After the war, he returned to his court reporting job, working for Judge Robert Gardner and Judge J. E. T. Rutter. A few of the most famous cases he reported include People v. Henry Ford McCracken (1952), Yorba v. Anaheim Union Water Co. (1953), and Kraemer v. Kraemer (1959) (a water rights case, not a divorce).
Over the years, Lecil also served in positions of responsibility on a wide variety of professional and community organizations, including the Certified Shorthand Reporters Board, the board of the Santa Ana Public Library, the Santa Ana Cultural Heritage Committee, and the 1976-1977 Orange County Grand Jury.
Upon his retirement, in 1973, the Board of Supervisors appointed him to the Orange County Historical Commission.
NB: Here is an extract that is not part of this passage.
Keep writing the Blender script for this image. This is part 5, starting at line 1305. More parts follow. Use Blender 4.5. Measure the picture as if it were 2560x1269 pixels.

He served on that body until 1994 and played a significant role in the preservation and restoration of the Old Courthouse, which at one point was under threat of becoming a parking lot.
Lecil and his wife Neva have lived at Walnut Manor in Anaheim for about the past 15 years.
I did not know Lecil Slaback personally, but I knew him through the stories our mutual friends told, through the sizable mark he left on the local historical community, and through a short memoir he contributed to the 2010 edition of the Orange County Historical Society’s Orange Countiana journal. He’s someone I’m sorry I never got to know.